→ SUPPLIED INFORMATION
** BEGIN **

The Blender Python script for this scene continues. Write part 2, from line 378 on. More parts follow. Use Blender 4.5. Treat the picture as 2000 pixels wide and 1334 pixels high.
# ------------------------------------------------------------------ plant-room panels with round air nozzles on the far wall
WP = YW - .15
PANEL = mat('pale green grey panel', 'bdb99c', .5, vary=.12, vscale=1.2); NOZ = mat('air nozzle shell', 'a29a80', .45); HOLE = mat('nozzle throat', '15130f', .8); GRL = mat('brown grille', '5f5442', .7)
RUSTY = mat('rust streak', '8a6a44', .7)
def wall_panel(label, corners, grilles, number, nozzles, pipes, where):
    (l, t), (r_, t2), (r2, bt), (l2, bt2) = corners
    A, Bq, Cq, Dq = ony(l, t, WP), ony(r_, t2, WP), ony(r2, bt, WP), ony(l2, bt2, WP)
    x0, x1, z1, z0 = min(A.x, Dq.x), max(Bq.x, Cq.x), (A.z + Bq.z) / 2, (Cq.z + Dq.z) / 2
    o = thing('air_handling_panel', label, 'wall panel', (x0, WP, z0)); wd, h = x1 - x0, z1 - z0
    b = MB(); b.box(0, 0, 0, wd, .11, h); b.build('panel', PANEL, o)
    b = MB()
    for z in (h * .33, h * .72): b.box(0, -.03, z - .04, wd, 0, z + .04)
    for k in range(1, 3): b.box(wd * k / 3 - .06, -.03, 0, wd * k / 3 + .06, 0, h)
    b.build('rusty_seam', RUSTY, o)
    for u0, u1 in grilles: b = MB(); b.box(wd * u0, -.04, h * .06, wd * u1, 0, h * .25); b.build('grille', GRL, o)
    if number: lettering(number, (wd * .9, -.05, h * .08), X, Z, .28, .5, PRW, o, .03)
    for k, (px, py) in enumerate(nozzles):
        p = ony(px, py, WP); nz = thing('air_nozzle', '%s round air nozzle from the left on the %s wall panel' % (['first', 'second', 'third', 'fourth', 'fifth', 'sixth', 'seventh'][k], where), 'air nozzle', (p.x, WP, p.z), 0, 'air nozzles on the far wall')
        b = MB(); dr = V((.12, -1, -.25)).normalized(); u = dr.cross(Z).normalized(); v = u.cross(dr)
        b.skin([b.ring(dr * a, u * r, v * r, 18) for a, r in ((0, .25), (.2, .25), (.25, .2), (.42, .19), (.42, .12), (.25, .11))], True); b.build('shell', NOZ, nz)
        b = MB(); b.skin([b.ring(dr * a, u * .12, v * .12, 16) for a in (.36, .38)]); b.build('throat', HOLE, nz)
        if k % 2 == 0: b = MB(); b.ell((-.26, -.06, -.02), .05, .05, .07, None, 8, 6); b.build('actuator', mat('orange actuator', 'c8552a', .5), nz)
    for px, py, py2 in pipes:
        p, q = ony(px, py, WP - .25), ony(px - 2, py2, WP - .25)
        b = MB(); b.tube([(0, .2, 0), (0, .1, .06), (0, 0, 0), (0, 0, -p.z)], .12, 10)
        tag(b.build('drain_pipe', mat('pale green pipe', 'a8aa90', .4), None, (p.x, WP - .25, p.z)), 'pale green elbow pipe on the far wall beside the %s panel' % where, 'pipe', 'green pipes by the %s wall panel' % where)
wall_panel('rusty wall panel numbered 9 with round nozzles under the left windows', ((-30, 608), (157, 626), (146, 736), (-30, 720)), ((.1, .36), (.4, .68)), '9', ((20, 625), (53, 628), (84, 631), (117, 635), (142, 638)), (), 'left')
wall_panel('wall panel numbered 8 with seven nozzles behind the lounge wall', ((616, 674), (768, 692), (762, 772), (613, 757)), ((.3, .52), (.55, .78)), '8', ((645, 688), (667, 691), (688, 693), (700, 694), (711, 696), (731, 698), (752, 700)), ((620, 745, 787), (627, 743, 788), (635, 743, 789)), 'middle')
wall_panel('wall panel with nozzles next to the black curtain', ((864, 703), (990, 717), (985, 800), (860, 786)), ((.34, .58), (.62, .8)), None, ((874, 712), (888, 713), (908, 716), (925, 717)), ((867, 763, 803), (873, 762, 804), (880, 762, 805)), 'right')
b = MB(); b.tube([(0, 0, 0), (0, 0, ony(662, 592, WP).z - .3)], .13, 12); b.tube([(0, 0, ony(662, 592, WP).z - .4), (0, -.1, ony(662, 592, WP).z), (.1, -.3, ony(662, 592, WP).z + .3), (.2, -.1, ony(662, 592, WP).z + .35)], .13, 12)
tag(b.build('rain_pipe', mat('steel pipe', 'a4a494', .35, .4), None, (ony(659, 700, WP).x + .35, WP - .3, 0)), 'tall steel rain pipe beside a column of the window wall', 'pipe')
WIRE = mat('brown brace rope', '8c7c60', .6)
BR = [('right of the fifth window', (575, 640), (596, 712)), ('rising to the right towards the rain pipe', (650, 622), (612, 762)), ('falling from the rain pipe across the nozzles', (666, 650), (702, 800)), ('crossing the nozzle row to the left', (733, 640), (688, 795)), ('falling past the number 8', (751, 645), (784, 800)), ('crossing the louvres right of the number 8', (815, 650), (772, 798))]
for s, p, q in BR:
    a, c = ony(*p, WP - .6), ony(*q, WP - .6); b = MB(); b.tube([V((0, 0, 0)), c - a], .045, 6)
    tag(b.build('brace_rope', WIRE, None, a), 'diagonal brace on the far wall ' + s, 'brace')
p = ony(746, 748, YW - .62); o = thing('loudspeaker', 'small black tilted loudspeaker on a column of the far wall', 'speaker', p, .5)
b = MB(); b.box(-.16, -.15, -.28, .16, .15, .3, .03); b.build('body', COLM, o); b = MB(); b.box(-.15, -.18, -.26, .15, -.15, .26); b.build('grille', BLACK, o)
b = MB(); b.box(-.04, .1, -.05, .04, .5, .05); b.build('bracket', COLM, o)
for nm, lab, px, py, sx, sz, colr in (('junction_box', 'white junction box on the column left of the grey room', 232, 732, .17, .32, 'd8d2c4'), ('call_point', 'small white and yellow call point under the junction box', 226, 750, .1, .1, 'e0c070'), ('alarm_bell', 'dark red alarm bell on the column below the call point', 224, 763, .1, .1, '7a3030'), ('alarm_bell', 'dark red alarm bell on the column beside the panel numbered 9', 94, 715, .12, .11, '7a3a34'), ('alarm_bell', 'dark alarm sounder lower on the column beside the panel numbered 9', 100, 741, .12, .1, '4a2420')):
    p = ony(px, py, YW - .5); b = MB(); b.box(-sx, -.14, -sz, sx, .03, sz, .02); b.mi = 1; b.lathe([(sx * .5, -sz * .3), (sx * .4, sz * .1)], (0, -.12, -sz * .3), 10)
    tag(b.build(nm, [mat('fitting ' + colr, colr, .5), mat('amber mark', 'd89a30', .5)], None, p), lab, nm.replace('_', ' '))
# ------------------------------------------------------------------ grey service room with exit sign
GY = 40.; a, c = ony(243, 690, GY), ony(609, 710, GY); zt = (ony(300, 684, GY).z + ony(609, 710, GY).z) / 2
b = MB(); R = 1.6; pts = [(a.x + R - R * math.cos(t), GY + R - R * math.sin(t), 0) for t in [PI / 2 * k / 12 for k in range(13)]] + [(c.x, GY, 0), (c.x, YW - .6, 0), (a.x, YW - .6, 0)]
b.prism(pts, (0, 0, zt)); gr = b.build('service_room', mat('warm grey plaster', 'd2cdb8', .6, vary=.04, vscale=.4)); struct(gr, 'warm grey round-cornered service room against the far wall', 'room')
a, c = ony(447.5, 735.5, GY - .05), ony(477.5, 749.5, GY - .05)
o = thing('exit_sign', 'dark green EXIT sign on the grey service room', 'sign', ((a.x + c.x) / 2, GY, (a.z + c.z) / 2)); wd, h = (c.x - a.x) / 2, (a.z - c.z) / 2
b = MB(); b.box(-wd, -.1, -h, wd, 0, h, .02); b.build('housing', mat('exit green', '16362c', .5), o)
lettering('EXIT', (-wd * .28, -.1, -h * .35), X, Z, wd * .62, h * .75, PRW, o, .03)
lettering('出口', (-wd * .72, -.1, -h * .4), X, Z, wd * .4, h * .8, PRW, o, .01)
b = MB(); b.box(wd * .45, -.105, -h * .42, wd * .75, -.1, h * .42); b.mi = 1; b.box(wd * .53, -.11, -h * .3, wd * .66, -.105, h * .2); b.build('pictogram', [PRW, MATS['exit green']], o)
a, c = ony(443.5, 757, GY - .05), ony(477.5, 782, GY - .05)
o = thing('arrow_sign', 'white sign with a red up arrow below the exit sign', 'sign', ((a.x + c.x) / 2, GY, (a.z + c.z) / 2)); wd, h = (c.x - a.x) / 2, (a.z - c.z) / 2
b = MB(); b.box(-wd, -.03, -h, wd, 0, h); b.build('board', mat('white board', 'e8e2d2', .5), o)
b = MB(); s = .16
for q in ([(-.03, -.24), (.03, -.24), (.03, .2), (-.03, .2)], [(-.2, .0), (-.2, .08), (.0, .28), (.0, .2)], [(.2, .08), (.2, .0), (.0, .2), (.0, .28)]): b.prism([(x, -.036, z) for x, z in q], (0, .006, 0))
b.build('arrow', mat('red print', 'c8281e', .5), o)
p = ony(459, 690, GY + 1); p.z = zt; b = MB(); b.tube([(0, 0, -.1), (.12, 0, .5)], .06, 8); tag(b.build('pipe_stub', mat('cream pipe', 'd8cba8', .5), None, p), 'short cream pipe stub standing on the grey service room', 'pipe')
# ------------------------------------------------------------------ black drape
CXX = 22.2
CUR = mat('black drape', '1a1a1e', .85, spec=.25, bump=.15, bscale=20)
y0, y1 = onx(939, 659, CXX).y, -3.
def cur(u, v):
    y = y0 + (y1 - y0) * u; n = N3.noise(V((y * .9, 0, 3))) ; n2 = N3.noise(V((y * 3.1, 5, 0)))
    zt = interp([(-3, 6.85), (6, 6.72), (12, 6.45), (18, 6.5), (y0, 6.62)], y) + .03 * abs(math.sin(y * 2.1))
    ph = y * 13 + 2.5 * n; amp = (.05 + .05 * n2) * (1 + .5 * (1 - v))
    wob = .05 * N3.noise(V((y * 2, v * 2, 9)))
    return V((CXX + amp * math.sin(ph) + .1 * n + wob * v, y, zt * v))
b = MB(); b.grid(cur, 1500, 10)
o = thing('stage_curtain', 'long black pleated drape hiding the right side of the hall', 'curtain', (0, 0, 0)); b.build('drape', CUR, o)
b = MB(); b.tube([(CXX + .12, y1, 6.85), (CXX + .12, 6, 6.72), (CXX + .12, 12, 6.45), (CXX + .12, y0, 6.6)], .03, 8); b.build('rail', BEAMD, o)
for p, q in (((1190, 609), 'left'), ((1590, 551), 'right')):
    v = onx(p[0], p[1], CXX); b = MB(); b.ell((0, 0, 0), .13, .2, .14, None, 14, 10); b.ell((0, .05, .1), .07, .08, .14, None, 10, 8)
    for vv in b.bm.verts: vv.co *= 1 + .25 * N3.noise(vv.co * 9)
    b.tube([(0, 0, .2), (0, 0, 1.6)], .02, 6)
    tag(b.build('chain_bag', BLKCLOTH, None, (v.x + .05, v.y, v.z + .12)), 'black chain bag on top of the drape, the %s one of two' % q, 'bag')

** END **

→ WORK INSTRUCTIONS
Lines containing "from" are to be counted. State the total and add nothing.

→ ANSWER TO THIS PROBLEM
3